Easter used to do that; provide the foil for Christmas as the other part of the whole.  But Easter has left the public consciousness.  I remember in English class in high school, we were reading a short story and discussing it with our partners.  My partner was very bright, and cute, and very likable.  So when she said something about the story inferring birth, and Easter was the time of new birth, I went along with it, even when she said that was the time of Jesus' birth, wasn't it?  I'm nodding, because it makes so much sense, and the day is sunny and the story is about Spring, and her eyes are so welcoming, and I want to make connections between texts, and then I think- hello!  I know this.  Easter is about birth of course, and it's Spring, but it's a new birth.  It's not Christmas. 

Easter had to leave the public consciousness if people were going to forget about resurrection.  The preeminence of Christmas is of course, a pious smokescreen to get everyone to forget about the man God and to focus on the baby.  If we think about the baby, and join in with that sentimentality, it sure is a beautiful picture, and a fitting opening for the greatest story ever told.  But it also gets us off track if it's not seen as the beginning of something.

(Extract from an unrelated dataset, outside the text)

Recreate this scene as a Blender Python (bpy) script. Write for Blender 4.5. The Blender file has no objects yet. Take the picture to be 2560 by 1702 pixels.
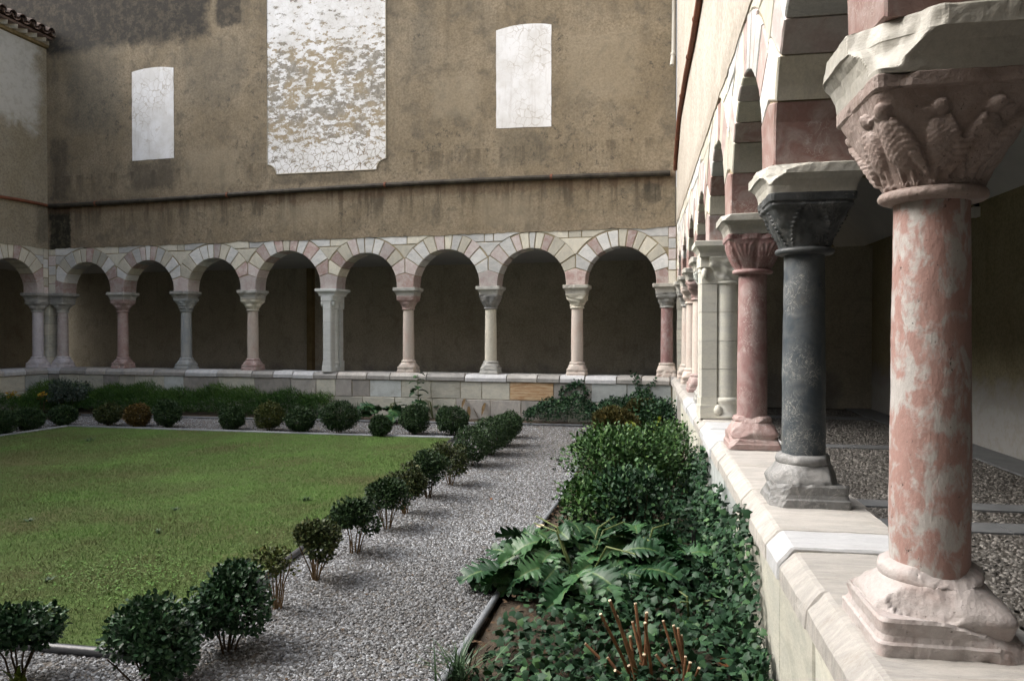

Micah 3:5-12  tells about the sun of righteousness that would rise with healing in his wings after the long night in between testaments.

We're created by Old and New Testaments whether we know it or not.  Western civilization is orphaned now, or thinks it is, having forgotten about its parents, but there they are.  Mom was Hebrew, so we're all Hebrews, and the Bible ended for Mom.  But since then, she's had to justify her beliefs up against our overbearing Dad who patriarched his way into world domination.  The story then started up again for our Greek Daddy, who interprets the Old only through the New and pretty much forgot he is married and can't have kids by himself.  Zeus did it, right?  We kids stayed way too Greek, but how many Hebrew words made it into English?

Prophecies can be fulfilled in lots of ways, depending on who's reading them and who's waiting for what, but those prophecies are easy to interpret as becoming history.



Here is a quote by Dr. J. Vernon McGee
Daily Radio Commentary on Micah 5:1,2

I personally think that this is a good time to look at the Christmas story.  Christmas, I think, needs to be stripped of all of its heathenism and the accretions of time have added the accessories of paganism to it, and probably we're prepared to look at the birth of Christ without bells and bunting, and tinsel and the tawdry, the crowds and the clamor and actually  a Christmas without a Santa Claus...   

He goes on to note that Matthew combines prophecies about Ramah, Nazareth, Egypt and Bethlehem into the biography of Jesus; seamlessly connecting the threads of expectation with reality.  They can't deny that there was a Jesus, but they can surely lean toward Christmas over Easter at the same time that others deny it and everybody forgets about it.